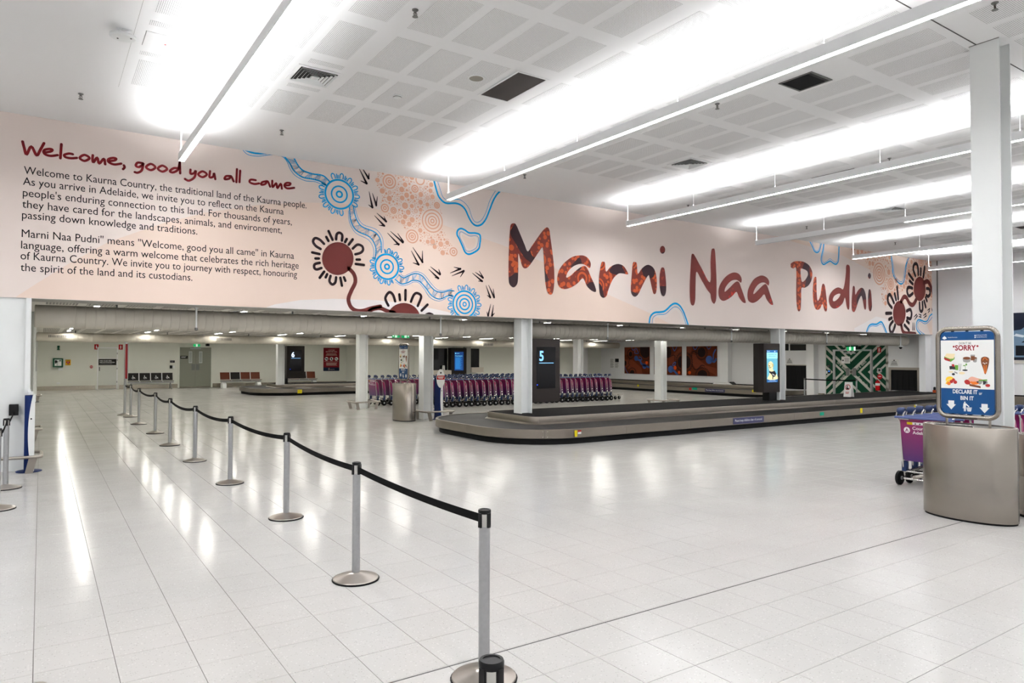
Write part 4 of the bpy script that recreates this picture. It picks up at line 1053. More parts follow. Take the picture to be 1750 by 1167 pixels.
# ------------------------------------------------------------------ bins with declaration signs
ORANGE = ink('food_orange', (222, 120, 50)); BREAD = ink('food_bread', (234, 216, 176)); GREEN = ink('food_green', (96, 150, 60)); HAM = ink('food_red', (160, 44, 44))
YELLOW = ink('food_yellow', (238, 196, 60)); WOOD = ink('food_brown', (110, 64, 40)); PINK = ink('food_pink', (222, 168, 150)); GREY = ink('food_grey', (150, 150, 148)); INKB = ink('ink_black', (38, 38, 44)); CR2 = ink('print_crimson', (138, 30, 44))
def make_bin(lab, x, y):
    t = thing('declaration_bin', lab, 'bin', (x, y, 0), group='bins with declaration signs', wc=False)
    ax, ay, H = .285, .475, 1.04
    mb = MB(); mb.lathe([(1, .022), (1, H-.01), (.985, H), (.93, H), (.92, H-.012), (0, H-.02)], 120, (0, 0, 0), 'z', ax, ay)
    wob = lambda a: 1+.0016*math.sin(5*a+.6)+.0016*math.sin(11*a+2)+.0008*math.sin(23*a)
    mb.v = [(x*wob(math.atan2(y, x)), y*wob(math.atan2(y, x)), z) for x, y, z in mb.v]
    mb.build('body', M['binss'], t, ang=40)
    MB().lathe([(.97, 0), (.97, .022), (0, .022)], 48, (0, 0, 0), 'z', ax, ay).build('plinth', M['rubber'], t)
    mb = MB(); pts = [(u*.15+sx*.0, v) for u, v in ()]
    MB().prism([(.06*math.cos(2*PI*i/20)-.09, .2*math.sin(2*PI*i/20)+.12) for i in range(20)], lambda u, v, d: (u, v, d), H-.018, H-.006).build('slot', M['slot'], t)
    MB().box(-.004, .004, -ay-.001, -ay+.01, .05, H-.03).build('seam', M['tin'], t)
    for yy in (-.22, .22): MB().tube([(-.02, yy, H-.02), (-.02, yy, 1.115)], .013, 10).build('post', M['ss'], t)
    # frame of bent tube
    w_, z0, z1, r = .305, 1.13, 2.13, .1; path = []
    for cy_, cz_, a0 in ((w_-r, z1-r, 0), (-w_+r, z1-r, PI/2), (-w_+r, z0+r, PI), (w_-r, z0+r, 3*PI/2)):
        for i in range(8): a = a0+PI/2*i/7; path.append((-.02, cy_+r*math.cos(a), cz_+r*math.sin(a)))
    MB().tube(path, .026, 14, closed=True).build('frame', M['binss'], t, ang=60)
    yw, v0, v1 = .272, 1.165, 2.095
    def rr(a0, a1, b0, b1, r=.05):
        P_ = []
        for cx_, cy_, s0 in ((a1-r, b1-r, 0), (a0+r, b1-r, PI/2), (a0+r, b0+r, PI), (a1-r, b0+r, 3*PI/2)):
            P_ += [(cx_+r*math.cos(s0+PI/2*i/5), cy_+r*math.sin(s0+PI/2*i/5)) for i in range(6)]
        return P_
    sp = MB().prism(rr(-yw, yw, v0, v1), lambda u, v, d: (-.02+d, u, v), -.012, .012).build('sign_panel', M['signblue'], t)
    c = MB()
    for yy, zz in ((-.15, z1-.02), (0, z1-.02), (.15, z1-.02), (-.15, z0+.02), (.15, z0+.02)): c.box(-.03, -.01, yy-.012, yy+.012, zz-.035, zz+.035)
    c.build('clip', M['black'], t)
    P = Plane((-.0325, yw, v0), (0, -1, 0), (0, 0, 1)); W_, H_ = 2*yw, v1-v0
    X = lambda x: (x-110)/665*W_; Y = lambda y: (1050-y)/980*H_
    def pts(*a): return [(X(u), Y(v)) for u, v in a]
    def prt(n, m, fn, d=.001):
        q = Print(P, d); fn(q); q.build(n, m, sp)
    prt('white_field', M['paper'], lambda q: q.rect(0, W_, Y(750), Y(172)))
    prt('lettering', M['paper'], lambda q: (q.text('DECLARE IT', X(262), Y(808), size=.062, width=X(572)-X(262), bold=.022), q.text('or', X(590), Y(815), size=.05, width=X(628)-X(590)),
        q.text('BIN IT', X(442), Y(883), size=.062, width=X(525)-X(360), align='c', bold=.022), q.text('Australian Government', X(203), Y(142), size=.018, width=X(328)-X(203)),
        q.text('agriculture.gov.au/travelling', X(563), Y(120), size=.016, width=X(692)-X(563)), q.text('Australian Biosecurity', X(563), Y(143), size=.016, width=X(692)-X(563)),
        q.rect(X(543), X(557), Y(125), Y(112)), q.rect(X(543), X(557), Y(148), Y(133))), .002)
    prt('crest_print', M['paper'], lambda q: (q.fill(pts((132,150),(140,132),(152,128),(160,116),(168,126),(182,132),(190,150),(175,156),(160,162),(147,156)))), .002)
    for s in (0, 1):
        o = s*415; oy = s*22
        prt('arrow_print', M['paper'], lambda q: q.fill(pts((203+o,897+oy),(278+o,897+oy),(278+o,942+oy),(300+o,942+oy),(240+o,1005+oy),(178+o,942+oy),(203+o,942+oy))), .002)
    prt('figure_print', M['paper'], lambda q: (q.disc(X(413), Y(912), .008, n=14), q.fill(pts((397,922),(428,922),(470,958),(462,968),(428,942),(425,1018),(415,1018),(413,975),(410,1018),(401,1018),(400,945),(396,985),(388,983)))), .002)
    prt('basket_print', M['paper'], lambda q: (q.stroke(pts((438,975),(450,1014),(485,1014),(497,972),(438,975)), .004, sm=False), [q.stroke(pts((445+8*i,975),(452+6*i,1012)), .002, sm=False) for i in range(1, 6)],
        q.stroke(pts((442,988),(492,986)), .002), q.stroke(pts((447,1000),(489,999)), .002), q.disc(X(462), Y(958), .006, n=10)), .002)
    prt('lettering', INKB, lambda q: q.text("DON'T BE", X(425), Y(222), size=.036, width=X(500)-X(347), align='c'), .002)
    prt('lettering', CR2, lambda q: (q.text("SORRY", X(428), Y(293), size=.083, width=X(560)-X(298), align='c', bold=.03), q.disc(X(280), Y(248), .011, n=10), q.disc(X(578), Y(244), .011, n=10)), .002)
    prt('sandwich_print', BREAD, lambda q: q.fill(pts((160,370),(185,330),(295,335),(278,392),(230,395))), .002)
    prt('sandwich_print', GREEN, lambda q: q.fill(pts((152,380),(160,362),(232,392),(290,372),(288,398),(240,432),(190,415))), .0015)
    prt('sandwich_print', HAM, lambda q: q.fill(pts((150,392),(160,380),(235,405),(225,428),(165,410))), .0025)
    prt('bowl_print', GREY, lambda q: (q.fill(pts((392,395),(495,390),(485,430),(440,440),(400,430))), q.fill(pts((518,385),(572,383),(566,430),(545,438),(522,430))), q.rect(X(492), X(545), Y(410), Y(345))), .0015)
    prt('bowl_print', WOOD, lambda q: (q.disc(X(443), Y(387), (X(490)-X(395))/2, .016), q.disc(X(546), Y(383), .02, .009), q.rect(X(495), X(542), Y(412), Y(362))), .0022)
    prt('mask_print', WOOD, lambda q: q.fill(smooth(pts((665,368),(712,385),(716,430),(700,500),(668,575),(640,500),(620,440),(622,385)), None, True)[0]), .0015)
    prt('mask_print', ORANGE, lambda q: (q.stroke(pts((655,470),(660,560)), .004), q.stroke(pts((680,470),(675,560)), .004), q.stroke(pts((640,410),(665,380),(695,408)), .003)), .0022)
    prt('mask_print', M['paper'], lambda q: (q.disc(X(648), Y(442), .008, .004), q.disc(X(684), Y(442), .008, .004), q.fill(pts((655,455),(672,455),(664,440)))), .0026)
    prt('packet_print', INKB, lambda q: (q.fill(pts((220,485),(262,478),(265,520),(225,525))), q.fill(pts((262,480),(300,490),(298,525),(262,522))), q.disc(X(272), Y(580), .017, .013), q.disc(X(420), Y(530), .028, .009)), .0015)
    prt('packet_print', GREEN, lambda q: (q.fill(pts((290,470),(335,470),(335,530),(300,530))), q.disc(X(412), Y(475), .014, .006), q.disc(X(437), Y(462), .009, .012), q.stroke(pts((424,520),(425,480)), .002)), .0022)
    prt('packet_print', HAM, lambda q: q.fill(pts((248,462),(280,458),(292,490),(262,488))), .0026)
    prt('packet_print', GREY, lambda q: (q.stroke(pts((345,455),(352,540)), .003), q.stroke(pts((370,455),(362,535)), .003), q.fill(pts((285,545),(325,560),(322,578),(282,560)))), .0015)
    prt('seed_print', BREAD, lambda q: (q.disc(X(380), Y(565), .032, .014), q.disc(X(240), Y(553), .026, .008)), .0015)
    prt('fruit_print', YELLOW, lambda q: (q.fill(smooth(pts((172,650),(185,620),(235,608),(280,632),(235,635),(200,648),(178,665)), None, True)[0]), q.fill(smooth(pts((170,695),(190,660),(235,638),(258,645),(220,665),(195,695),(178,702)), None, True)[0])), .0015)
    prt('fruit_print', HAM, lambda q: (q.disc(X(245), Y(670), .019, n=16), q.disc(X(272), Y(648), .017, n=16), q.disc(X(295), Y(675), .02, n=16)), .002)
    prt('fruit_print', ORANGE, lambda q: q.disc(X(212), Y(693), .02, n=16), .0025)
    prt('meat_print', PINK, lambda q: (q.fill(smooth(pts((455,640),(500,605),(570,620),(640,640),(600,680),(520,690),(470,670)), None, True)[0])), .0015)
    prt('meat_print', HAM, lambda q: (q.fill(smooth(pts((410,660),(445,640),(480,665),(478,695),(430,695)), None, True)[0]), q.disc(X(697), Y(703), .024, .017)), .002)
    prt('meat_print', WOOD, lambda q: (q.fill(pts((470,690),(610,712),(612,738),(475,715)))), .0022)
    prt('meat_print', ORANGE, lambda q: (q.disc(X(540), Y(680), .04, .018), q.disc(X(500), Y(672), .016, .012)), .0025)
    prt('fish_print', GREEN, lambda q: q.fill(pts((585,640),(690,632),(692,650),(590,655))), .002)
    prt('fish_print', GREY, lambda q: (q.fill(pts((570,660),(640,650),(620,690),(590,695))), q.fill(pts((632,700),(660,655),(700,660),(690,690)))), .0022)
    prt('fish_print', INKB, lambda q: (q.fill(pts((640,650),(690,655),(662,690),(640,690))), q.fill(pts((555,662),(590,655),(580,680)))), .0026)
    return t
bn = make_bin('large oval stainless bin beneath a declaration sign, in front of the tall white column', 8.68, 3.62)
q = onY(691, 650, 17.9)
copy_tree(bn, (q.x, 17.9, 0), 'oval stainless bin with a narrow looking declaration sign, standing far off before the trolleys')
t = thing('round_bin', 'plain round stainless bin with crumpled tissue, behind the oval sign bin', 'bin', (9.42, 3.19, 0))
MB().lathe([(.235, .03), (.235, .925), (.228, .935), (.2, .935), (.195, .92), (0, .91)], 40, (9.42, 3.19, 0)).build('body', M['binss'], t)
MB().lathe([(.228, 0), (.228, .03), (0, .03)], 32, (9.42, 3.19, 0)).build('plinth', M['rubber'], t)
MB().lathe([(.2375, .08), (.2375, .46)], 40, (9.42, 3.19, 0)).build('door', M['ss'], t)
MB().box(9.24, 9.27, 3.02, 3.045, .1, .44).build('door_gap', M['slot'], t)
t = thing('tissue', 'crumpled white paper on top of the plain round bin', 'paper', (9.32, 3.12, .935))
mb = MB(); g = [(i, j) for i in range(7) for j in range(6)]; rn = random.Random(4)
mb.add([(9.23+i*.028, 3.04+j*.028, .937+.03*rn.random()*(1 if 0 < i < 6 and 0 < j < 5 else .2)+.02*(i % 2)) for i, j in g], [(i*6+j, i*6+j+1, (i+1)*6+j+1, (i+1)*6+j) for i in range(6) for j in range(5)])
mb.build('sheet', M['paper'], t)

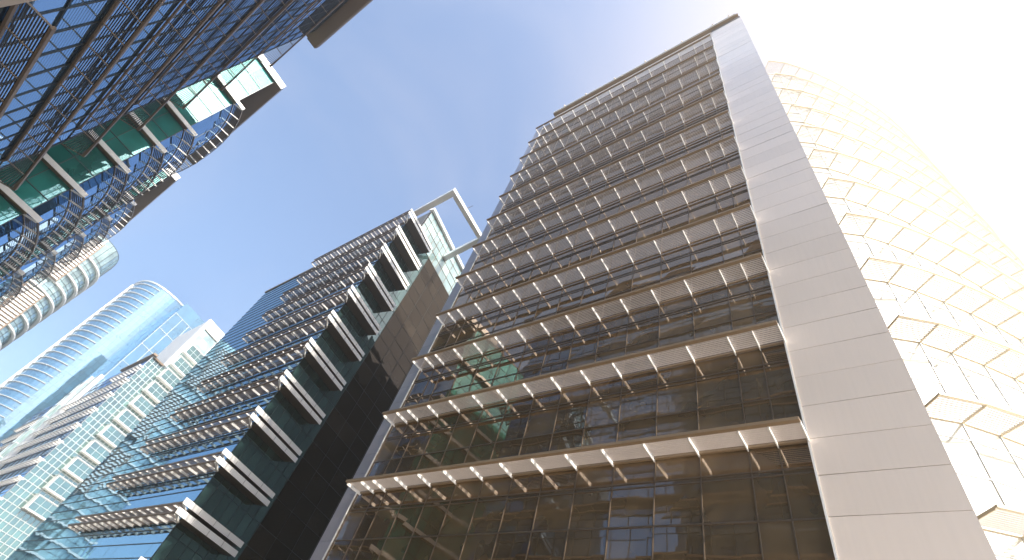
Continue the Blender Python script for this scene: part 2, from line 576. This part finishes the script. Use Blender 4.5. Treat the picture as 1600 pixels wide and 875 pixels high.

# # # #

> **GIVEN REQUEST**: Look over the records above and copy each line that includes the string "picture".

> **THE ANSWER**:
Write part 4 of the bpy script that recreates this picture. It picks up at line 1053. More parts follow. Take the picture to be 1750 by 1167 pixels.
Continue the Blender Python script for this scene: part 2, from line 576. This part finishes the script. Use Blender 4.5. Treat the picture as 1600 pixels wide and 875 pixels high.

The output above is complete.